• GIVEN PROBLEM:
Starting at the first line of the data below, retype every line up to and including the one containing "sc.camera = cam_o".

• DATA FOR PROCESSING:
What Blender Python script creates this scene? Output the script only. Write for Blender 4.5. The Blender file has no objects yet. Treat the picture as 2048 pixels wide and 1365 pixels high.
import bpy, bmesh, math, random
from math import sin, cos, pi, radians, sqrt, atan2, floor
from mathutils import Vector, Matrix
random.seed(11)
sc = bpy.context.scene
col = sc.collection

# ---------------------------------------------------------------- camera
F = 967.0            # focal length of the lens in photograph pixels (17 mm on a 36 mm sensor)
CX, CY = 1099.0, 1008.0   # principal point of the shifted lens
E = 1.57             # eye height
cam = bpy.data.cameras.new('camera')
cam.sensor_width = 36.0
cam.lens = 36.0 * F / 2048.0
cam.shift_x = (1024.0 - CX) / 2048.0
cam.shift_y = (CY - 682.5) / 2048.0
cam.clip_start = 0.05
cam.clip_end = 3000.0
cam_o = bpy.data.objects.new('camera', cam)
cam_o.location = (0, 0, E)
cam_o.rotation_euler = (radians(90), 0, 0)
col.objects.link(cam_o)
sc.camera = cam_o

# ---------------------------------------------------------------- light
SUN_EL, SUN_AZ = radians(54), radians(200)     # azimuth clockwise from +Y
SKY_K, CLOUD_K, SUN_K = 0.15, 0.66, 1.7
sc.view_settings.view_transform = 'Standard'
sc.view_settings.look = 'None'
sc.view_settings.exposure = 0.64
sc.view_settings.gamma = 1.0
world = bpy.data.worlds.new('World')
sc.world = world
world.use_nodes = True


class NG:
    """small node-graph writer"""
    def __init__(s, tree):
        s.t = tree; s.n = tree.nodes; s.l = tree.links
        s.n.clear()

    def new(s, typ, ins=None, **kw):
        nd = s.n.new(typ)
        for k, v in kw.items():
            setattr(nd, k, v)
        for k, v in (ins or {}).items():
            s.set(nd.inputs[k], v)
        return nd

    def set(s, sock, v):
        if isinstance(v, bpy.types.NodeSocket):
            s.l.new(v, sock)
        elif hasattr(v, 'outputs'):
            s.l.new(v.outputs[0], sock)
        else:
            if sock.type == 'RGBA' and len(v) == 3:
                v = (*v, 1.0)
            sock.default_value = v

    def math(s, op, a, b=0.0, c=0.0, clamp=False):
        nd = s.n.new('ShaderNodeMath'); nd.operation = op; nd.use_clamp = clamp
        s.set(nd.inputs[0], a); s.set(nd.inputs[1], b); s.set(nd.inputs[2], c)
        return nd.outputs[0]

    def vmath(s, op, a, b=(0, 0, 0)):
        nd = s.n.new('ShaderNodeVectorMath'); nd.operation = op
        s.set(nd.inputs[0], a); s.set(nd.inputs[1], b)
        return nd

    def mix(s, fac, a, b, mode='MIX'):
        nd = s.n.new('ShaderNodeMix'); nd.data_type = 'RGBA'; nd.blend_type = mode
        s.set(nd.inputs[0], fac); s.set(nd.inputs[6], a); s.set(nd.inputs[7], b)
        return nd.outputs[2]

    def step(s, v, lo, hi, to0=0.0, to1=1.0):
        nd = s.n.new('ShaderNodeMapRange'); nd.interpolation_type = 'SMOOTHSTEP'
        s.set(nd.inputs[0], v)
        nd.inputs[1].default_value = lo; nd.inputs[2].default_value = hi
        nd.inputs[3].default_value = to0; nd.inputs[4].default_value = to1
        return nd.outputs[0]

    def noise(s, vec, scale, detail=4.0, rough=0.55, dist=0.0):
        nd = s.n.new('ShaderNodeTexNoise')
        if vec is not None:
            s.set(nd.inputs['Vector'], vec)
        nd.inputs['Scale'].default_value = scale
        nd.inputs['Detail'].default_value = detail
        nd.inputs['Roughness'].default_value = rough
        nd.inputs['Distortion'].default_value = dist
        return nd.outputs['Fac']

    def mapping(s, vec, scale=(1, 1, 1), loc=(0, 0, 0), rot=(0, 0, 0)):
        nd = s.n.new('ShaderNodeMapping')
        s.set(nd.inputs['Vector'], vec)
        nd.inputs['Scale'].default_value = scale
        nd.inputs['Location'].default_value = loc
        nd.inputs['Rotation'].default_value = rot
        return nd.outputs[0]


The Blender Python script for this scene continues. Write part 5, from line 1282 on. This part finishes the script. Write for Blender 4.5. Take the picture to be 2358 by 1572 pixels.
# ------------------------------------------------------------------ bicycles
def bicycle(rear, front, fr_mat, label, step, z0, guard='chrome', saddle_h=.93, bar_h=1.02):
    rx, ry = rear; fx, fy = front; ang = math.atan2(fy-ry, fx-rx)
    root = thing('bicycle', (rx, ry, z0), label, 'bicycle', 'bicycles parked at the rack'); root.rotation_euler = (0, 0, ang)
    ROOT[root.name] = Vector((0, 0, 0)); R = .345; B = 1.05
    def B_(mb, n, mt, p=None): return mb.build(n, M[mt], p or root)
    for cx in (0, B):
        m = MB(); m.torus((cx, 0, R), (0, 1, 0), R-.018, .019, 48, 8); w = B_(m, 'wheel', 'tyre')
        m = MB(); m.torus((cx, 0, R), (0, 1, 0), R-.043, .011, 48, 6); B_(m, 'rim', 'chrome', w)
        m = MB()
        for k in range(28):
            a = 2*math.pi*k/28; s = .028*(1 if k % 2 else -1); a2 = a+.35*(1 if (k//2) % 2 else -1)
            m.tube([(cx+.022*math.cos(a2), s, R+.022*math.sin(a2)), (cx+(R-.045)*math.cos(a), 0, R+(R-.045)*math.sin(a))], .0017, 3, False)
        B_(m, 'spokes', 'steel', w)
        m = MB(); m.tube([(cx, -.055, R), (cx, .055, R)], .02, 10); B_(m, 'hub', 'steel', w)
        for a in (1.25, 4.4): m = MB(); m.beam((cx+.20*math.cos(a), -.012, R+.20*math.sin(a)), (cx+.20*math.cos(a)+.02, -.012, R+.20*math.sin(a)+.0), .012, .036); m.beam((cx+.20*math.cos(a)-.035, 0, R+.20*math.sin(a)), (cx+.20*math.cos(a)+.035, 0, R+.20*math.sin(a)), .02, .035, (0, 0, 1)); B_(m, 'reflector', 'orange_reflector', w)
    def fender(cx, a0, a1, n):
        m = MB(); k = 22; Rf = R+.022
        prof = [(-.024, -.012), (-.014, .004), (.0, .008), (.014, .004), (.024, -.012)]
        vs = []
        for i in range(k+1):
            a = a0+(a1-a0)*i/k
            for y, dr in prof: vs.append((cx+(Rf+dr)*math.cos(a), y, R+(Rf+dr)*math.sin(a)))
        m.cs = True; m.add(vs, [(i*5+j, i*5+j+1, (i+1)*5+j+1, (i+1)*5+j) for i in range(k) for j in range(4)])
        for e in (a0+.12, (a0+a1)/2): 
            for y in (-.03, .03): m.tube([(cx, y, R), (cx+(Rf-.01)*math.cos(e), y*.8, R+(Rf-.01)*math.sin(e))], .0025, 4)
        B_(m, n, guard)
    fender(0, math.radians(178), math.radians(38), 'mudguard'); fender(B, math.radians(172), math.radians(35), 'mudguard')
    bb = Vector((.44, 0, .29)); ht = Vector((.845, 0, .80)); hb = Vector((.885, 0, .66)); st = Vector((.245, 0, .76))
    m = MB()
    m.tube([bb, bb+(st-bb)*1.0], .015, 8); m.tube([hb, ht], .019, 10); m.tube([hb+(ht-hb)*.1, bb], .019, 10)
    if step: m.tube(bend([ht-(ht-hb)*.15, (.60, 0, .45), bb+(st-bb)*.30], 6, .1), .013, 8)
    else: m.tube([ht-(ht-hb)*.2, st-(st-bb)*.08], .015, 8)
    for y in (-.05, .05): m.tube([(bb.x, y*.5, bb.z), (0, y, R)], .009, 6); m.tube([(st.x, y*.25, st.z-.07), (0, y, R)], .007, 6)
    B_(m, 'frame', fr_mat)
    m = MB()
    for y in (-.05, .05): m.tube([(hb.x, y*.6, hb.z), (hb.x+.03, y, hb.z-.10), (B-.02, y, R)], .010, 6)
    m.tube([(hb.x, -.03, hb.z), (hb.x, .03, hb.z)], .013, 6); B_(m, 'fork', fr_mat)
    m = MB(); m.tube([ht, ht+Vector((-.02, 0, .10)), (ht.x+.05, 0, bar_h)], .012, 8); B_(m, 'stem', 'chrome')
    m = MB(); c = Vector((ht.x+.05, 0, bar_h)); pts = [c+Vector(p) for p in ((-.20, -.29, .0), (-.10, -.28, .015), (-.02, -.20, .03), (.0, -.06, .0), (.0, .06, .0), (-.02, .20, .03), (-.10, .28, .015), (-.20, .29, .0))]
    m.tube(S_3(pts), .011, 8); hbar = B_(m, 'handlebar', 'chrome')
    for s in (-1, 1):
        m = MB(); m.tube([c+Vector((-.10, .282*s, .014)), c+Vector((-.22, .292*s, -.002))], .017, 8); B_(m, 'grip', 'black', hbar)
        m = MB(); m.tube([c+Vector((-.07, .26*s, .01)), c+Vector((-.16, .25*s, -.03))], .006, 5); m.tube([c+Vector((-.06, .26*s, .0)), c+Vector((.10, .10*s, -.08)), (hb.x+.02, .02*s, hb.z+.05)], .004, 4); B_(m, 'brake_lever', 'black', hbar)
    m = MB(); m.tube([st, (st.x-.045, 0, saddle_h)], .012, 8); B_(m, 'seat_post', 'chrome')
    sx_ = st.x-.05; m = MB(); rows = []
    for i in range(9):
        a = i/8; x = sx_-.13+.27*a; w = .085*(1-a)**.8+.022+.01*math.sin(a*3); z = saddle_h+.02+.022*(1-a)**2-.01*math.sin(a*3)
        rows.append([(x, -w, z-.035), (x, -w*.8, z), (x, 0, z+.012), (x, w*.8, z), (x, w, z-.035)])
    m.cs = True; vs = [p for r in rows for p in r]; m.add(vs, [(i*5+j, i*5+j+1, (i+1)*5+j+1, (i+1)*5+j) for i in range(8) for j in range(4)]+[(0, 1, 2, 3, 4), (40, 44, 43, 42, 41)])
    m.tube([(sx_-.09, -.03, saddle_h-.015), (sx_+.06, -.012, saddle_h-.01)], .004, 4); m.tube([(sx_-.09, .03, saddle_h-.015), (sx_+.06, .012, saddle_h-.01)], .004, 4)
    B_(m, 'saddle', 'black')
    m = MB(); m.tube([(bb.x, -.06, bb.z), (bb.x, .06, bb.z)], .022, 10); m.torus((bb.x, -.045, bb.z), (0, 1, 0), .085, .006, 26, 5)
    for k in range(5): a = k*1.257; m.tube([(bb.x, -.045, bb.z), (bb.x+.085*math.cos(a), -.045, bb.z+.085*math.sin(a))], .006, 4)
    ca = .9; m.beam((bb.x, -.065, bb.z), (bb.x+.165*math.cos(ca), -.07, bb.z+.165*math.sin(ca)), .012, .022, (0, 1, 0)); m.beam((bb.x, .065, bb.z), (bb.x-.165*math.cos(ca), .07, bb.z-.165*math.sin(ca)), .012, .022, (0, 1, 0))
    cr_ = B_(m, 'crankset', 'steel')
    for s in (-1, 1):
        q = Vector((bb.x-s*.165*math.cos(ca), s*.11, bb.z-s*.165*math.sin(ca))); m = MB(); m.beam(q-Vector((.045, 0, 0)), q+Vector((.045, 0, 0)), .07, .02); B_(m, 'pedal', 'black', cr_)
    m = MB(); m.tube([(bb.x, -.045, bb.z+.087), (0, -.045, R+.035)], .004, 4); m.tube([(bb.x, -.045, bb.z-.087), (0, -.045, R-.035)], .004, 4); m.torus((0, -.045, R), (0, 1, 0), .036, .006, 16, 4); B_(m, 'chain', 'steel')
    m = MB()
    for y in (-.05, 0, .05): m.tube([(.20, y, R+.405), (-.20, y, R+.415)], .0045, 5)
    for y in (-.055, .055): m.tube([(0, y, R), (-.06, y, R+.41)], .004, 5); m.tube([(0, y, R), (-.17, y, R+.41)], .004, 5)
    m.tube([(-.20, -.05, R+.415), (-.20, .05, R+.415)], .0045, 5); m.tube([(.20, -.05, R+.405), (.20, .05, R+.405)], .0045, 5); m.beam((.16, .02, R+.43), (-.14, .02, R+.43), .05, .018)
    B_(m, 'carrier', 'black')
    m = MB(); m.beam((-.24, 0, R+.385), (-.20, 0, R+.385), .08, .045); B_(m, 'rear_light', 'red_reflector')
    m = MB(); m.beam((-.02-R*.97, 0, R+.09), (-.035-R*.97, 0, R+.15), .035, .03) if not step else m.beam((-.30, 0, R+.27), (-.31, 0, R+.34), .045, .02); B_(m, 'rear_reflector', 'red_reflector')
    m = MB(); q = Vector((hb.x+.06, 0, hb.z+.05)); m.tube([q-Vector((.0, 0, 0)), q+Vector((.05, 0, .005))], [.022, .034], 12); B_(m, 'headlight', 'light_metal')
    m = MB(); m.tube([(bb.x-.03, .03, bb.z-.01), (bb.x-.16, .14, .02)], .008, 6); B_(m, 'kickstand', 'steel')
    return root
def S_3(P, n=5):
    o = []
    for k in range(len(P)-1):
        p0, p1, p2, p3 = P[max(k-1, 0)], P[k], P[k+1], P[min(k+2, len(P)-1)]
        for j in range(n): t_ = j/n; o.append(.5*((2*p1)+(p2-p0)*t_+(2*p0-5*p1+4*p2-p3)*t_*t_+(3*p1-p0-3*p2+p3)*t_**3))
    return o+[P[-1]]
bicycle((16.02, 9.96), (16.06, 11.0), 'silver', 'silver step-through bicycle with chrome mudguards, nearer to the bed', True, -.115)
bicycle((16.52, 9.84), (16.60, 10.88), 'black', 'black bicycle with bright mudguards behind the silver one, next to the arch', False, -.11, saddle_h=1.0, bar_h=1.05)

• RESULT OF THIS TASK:
What Blender Python script creates this scene? Output the script only. Write for Blender 4.5. The Blender file has no objects yet. Treat the picture as 2048 pixels wide and 1365 pixels high.
import bpy, bmesh, math, random
from math import sin, cos, pi, radians, sqrt, atan2, floor
from mathutils import Vector, Matrix
random.seed(11)
sc = bpy.context.scene
col = sc.collection

# ---------------------------------------------------------------- camera
F = 967.0            # focal length of the lens in photograph pixels (17 mm on a 36 mm sensor)
CX, CY = 1099.0, 1008.0   # principal point of the shifted lens
E = 1.57             # eye height
cam = bpy.data.cameras.new('camera')
cam.sensor_width = 36.0
cam.lens = 36.0 * F / 2048.0
cam.shift_x = (1024.0 - CX) / 2048.0
cam.shift_y = (CY - 682.5) / 2048.0
cam.clip_start = 0.05
cam.clip_end = 3000.0
cam_o = bpy.data.objects.new('camera', cam)
cam_o.location = (0, 0, E)
cam_o.rotation_euler = (radians(90), 0, 0)
col.objects.link(cam_o)
sc.camera = cam_o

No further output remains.